Wish Me Luck is a series about British women spies made in the 1980’s in England.  It had me preoccupied for days until I had watched all 23 episodes.   I watched them a second time.  Then I started in on The Sorrow and the Pity.  I usually watch sub-titled movies with my neighbor Gwen who knows something about just about everything, but I have kept my espionage interest to myself.  It’s one of the first things you learn: keep your mouth shut.

Especially with my good neighbor, Gwen.  There’s a high fence around her yard.  She says she is doing a lot of reading over there, but who would know?  Someone who knows something about just about everything?  That’s a useful skill.  Then every so often she gets all dressed up and goes somewhere.  She says she goes out to lunch with a former co-worker, but I wonder.

My painting buddy Madelaine paints beautifully.  But then she draws wickedly funny cartoons and signs them Hilaire Squelette.  That’s a cover story if I ever heard one.

I don’t even want to get started with Chris, the unclassifiable but who was in the Army.  There’s a reason she was in the Army and is now unclassifiable.  Oh, wait.  I guess I am the one who calls her that.

I myself have a sweet set-up.  I could write counts under the fifth measure of the first two-page song in a lesson book as a message that sets off a chain reaction resulting in a drop.

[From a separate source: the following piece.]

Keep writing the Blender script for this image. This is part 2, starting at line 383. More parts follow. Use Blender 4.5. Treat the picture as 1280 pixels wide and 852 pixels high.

The only drawback is that it uses children.  My voice students are adults, though.  I could write vocal exercises for them to hum as a secret signal like in The Lady Vanishes.

After spending way too much time reading mysteries and watching spy movies, I don’t see brick walls any more.  I see crevices where a message could be lodged.  And the cemetery behind my house is a perfect drop-site.  Although generally speaking, when something ends up in the cemetery, it has already dropped, so to speak, anywhere from one to five days previously.

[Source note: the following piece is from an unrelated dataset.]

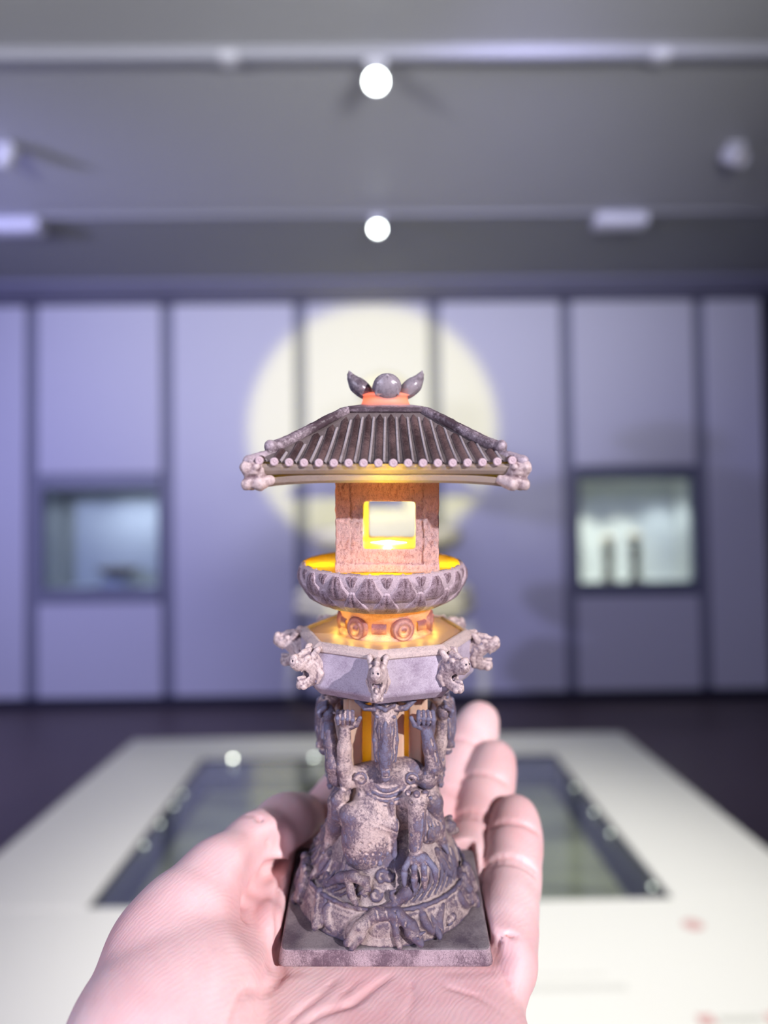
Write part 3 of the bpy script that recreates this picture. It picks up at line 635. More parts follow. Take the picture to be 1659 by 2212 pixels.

The other Sunday in church after I played the hymn before the sermon I went to sit in the back row even though my little friend Marvin, wasn’t there. ( https://www.elenalouiserichmond.com/2011/04/choir-dogs/) I wanted to get a closer look at The Hair that was sitting three rows up.  There was about a foot of hair sitting on top of a woman’s head and I wanted to figure out if it was teased up like we used to do in the 60’s or if it was a wig.  My re-con was inconclusive but it did occur to me that she could have a whole drop lodged up there.

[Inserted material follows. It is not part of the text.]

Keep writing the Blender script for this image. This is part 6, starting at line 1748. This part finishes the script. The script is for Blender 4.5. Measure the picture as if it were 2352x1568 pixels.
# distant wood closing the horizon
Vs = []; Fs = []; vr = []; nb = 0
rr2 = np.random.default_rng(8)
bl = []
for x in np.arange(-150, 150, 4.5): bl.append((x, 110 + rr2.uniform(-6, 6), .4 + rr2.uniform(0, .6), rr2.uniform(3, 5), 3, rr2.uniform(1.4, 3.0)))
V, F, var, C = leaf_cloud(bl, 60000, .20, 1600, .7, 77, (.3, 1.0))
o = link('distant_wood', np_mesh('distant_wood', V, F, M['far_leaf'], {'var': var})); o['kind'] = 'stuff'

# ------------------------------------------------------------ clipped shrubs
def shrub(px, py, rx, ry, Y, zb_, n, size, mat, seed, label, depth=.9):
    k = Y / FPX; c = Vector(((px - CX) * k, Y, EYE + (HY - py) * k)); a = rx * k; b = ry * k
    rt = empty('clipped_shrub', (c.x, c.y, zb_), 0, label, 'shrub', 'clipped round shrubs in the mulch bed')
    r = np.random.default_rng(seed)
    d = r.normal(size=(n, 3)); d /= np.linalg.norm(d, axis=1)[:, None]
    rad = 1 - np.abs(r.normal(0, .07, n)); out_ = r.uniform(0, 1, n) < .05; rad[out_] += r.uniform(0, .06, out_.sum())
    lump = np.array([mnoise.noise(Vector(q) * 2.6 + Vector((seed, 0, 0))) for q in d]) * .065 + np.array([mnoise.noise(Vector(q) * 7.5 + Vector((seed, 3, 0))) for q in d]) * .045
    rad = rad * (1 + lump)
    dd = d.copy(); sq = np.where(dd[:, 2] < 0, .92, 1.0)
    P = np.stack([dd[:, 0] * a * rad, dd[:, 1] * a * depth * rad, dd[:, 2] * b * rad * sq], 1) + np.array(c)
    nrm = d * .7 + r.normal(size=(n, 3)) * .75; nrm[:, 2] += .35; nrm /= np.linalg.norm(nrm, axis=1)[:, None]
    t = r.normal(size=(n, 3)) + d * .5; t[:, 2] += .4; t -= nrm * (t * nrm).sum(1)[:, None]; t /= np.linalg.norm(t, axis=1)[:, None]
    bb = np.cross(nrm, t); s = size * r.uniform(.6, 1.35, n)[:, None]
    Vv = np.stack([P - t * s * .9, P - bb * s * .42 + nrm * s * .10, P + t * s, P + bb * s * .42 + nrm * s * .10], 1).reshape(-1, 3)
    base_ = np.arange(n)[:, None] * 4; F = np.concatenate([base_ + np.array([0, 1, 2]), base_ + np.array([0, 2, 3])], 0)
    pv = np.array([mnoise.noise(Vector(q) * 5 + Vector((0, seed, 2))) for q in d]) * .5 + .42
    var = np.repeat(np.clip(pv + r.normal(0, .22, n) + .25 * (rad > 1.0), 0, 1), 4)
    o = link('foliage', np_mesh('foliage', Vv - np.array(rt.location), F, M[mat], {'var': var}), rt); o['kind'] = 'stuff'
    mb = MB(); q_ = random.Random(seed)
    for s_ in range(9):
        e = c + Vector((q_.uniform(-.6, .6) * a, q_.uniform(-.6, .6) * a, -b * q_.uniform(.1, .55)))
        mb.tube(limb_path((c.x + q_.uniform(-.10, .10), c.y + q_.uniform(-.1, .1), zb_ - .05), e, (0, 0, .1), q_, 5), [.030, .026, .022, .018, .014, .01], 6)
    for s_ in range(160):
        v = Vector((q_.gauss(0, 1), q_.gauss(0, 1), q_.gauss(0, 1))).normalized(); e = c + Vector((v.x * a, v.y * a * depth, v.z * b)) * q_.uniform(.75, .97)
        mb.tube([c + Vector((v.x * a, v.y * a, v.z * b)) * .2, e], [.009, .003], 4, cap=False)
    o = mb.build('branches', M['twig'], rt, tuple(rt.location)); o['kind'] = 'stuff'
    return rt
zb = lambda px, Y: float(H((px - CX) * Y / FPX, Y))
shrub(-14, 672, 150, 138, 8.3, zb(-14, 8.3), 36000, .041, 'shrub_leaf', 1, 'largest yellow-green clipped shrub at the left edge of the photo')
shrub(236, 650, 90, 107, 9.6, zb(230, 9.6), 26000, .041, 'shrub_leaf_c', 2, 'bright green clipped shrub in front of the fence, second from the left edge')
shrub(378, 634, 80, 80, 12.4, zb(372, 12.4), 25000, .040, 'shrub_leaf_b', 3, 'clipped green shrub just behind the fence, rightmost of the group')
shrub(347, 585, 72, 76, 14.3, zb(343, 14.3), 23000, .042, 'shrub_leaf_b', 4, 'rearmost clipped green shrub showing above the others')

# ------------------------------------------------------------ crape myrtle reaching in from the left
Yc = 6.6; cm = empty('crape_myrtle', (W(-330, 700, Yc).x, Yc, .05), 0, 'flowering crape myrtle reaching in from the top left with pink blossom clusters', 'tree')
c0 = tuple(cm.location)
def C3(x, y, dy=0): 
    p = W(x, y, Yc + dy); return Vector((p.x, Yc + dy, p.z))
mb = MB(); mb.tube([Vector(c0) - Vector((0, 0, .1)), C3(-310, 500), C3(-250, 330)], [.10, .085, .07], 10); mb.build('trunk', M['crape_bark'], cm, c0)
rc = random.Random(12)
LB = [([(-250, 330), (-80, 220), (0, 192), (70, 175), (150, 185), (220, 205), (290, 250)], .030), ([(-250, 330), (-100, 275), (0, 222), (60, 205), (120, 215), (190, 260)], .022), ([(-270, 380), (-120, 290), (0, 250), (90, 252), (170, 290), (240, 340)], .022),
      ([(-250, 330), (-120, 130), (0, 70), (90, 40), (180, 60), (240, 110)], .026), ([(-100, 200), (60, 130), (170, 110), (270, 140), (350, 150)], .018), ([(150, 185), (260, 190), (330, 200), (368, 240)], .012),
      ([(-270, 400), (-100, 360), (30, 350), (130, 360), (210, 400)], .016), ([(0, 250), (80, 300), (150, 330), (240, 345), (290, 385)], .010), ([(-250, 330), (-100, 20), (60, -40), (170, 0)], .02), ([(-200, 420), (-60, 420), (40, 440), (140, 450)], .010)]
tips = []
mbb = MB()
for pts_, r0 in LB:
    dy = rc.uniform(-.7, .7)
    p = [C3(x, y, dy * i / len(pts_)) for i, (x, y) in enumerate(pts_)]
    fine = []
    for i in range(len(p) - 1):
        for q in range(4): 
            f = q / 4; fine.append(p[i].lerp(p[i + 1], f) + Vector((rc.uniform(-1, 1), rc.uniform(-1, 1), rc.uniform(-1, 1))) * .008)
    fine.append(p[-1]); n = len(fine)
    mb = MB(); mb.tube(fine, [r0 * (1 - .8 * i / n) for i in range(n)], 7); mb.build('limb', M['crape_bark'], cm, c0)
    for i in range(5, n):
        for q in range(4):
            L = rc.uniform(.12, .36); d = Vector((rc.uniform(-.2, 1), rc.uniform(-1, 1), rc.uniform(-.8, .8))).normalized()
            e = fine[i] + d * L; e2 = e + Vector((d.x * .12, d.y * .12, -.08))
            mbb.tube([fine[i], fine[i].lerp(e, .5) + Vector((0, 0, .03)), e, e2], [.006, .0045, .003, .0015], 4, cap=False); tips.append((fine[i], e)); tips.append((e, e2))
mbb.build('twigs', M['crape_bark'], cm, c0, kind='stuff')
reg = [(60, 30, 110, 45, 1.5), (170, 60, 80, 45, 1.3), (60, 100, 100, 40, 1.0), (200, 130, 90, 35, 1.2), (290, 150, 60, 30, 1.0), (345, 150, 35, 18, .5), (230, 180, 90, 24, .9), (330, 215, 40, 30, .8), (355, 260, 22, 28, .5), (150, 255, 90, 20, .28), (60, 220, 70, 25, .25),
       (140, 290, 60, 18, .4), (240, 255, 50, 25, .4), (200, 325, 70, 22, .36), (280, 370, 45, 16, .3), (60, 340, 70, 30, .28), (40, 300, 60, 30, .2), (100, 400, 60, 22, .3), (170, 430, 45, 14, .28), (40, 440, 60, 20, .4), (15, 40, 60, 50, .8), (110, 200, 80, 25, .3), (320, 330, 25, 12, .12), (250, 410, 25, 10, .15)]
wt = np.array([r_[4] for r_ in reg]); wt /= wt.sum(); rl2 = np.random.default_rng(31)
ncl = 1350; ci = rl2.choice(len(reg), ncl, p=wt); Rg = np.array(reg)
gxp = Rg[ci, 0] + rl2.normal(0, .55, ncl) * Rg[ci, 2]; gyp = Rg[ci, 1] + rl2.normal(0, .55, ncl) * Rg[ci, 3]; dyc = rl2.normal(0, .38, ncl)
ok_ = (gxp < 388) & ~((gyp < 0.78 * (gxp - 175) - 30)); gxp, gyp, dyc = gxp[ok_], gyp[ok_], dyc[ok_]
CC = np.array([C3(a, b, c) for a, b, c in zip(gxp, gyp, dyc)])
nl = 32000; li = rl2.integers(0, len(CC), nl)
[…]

I come from a family of robust paranoids so I think I understand something about the popularity of spy novels, crime literature, and mysteries.  Concentrating fear and oppression into stories neutralizes them somewhat.   Not because everything turns out all right in the end because so often it doesn’t.  But the story contains itself in such a way that I can think.  The ability to think is its own freedom.

I believe that safety and freedom begin in our own heads.  The more we can acknowledge our full humanity–the good and the bad–and accept that we all have a spectrum of motives, the less there is to fear outside our own heads.  That drop is not a MacGuffin.